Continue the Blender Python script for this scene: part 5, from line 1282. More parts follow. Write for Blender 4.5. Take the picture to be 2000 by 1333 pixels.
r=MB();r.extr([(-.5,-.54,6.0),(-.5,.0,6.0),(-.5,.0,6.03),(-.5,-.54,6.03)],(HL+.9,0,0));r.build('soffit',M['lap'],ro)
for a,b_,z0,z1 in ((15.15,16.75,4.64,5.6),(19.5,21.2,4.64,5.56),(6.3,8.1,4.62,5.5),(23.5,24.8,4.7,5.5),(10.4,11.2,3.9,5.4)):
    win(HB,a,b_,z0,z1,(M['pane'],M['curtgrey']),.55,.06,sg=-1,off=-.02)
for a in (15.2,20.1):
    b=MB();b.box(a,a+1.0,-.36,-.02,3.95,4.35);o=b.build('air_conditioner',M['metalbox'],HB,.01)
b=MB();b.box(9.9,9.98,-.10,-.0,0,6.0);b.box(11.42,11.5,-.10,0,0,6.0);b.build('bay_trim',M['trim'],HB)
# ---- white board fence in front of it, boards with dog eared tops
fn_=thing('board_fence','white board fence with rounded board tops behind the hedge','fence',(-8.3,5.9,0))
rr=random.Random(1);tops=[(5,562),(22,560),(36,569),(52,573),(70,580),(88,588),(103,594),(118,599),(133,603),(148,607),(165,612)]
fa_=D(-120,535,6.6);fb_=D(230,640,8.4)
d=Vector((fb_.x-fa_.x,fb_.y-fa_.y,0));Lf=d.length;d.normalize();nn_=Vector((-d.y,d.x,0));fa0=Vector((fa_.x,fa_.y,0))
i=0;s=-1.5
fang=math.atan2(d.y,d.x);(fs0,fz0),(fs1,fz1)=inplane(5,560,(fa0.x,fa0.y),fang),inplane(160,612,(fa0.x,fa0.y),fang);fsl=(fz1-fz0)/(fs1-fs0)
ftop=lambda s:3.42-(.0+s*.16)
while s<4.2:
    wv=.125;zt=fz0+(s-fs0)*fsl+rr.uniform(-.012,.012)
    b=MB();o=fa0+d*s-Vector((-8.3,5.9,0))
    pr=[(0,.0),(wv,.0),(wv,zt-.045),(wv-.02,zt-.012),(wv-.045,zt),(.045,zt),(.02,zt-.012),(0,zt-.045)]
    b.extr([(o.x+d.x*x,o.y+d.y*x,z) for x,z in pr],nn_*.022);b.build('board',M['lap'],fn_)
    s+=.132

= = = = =

Output the full listing without altering anything.

• **Response to the exercise**:
Continue the Blender Python script for this scene: part 5, from line 1282. More parts follow. Write for Blender 4.5. Take the picture to be 2000 by 1333 pixels.
r=MB();r.extr([(-.5,-.54,6.0),(-.5,.0,6.0),(-.5,.0,6.03),(-.5,-.54,6.03)],(HL+.9,0,0));r.build('soffit',M['lap'],ro)
for a,b_,z0,z1 in ((15.15,16.75,4.64,5.6),(19.5,21.2,4.64,5.56),(6.3,8.1,4.62,5.5),(23.5,24.8,4.7,5.5),(10.4,11.2,3.9,5.4)):
    win(HB,a,b_,z0,z1,(M['pane'],M['curtgrey']),.55,.06,sg=-1,off=-.02)
for a in (15.2,20.1):
    b=MB();b.box(a,a+1.0,-.36,-.02,3.95,4.35);o=b.build('air_conditioner',M['metalbox'],HB,.01)
b=MB();b.box(9.9,9.98,-.10,-.0,0,6.0);b.box(11.42,11.5,-.10,0,0,6.0);b.build('bay_trim',M['trim'],HB)
# ---- white board fence in front of it, boards with dog eared tops
fn_=thing('board_fence','white board fence with rounded board tops behind the hedge','fence',(-8.3,5.9,0))
rr=random.Random(1);tops=[(5,562),(22,560),(36,569),(52,573),(70,580),(88,588),(103,594),(118,599),(133,603),(148,607),(165,612)]
fa_=D(-120,535,6.6);fb_=D(230,640,8.4)
d=Vector((fb_.x-fa_.x,fb_.y-fa_.y,0));Lf=d.length;d.normalize();nn_=Vector((-d.y,d.x,0));fa0=Vector((fa_.x,fa_.y,0))
i=0;s=-1.5
fang=math.atan2(d.y,d.x);(fs0,fz0),(fs1,fz1)=inplane(5,560,(fa0.x,fa0.y),fang),inplane(160,612,(fa0.x,fa0.y),fang);fsl=(fz1-fz0)/(fs1-fs0)
ftop=lambda s:3.42-(.0+s*.16)
while s<4.2:
    wv=.125;zt=fz0+(s-fs0)*fsl+rr.uniform(-.012,.012)
    b=MB();o=fa0+d*s-Vector((-8.3,5.9,0))
    pr=[(0,.0),(wv,.0),(wv,zt-.045),(wv-.02,zt-.012),(wv-.045,zt),(.045,zt),(.02,zt-.012),(0,zt-.045)]
    b.extr([(o.x+d.x*x,o.y+d.y*x,z) for x,z in pr],nn_*.022);b.build('board',M['lap'],fn_)
    s+=.132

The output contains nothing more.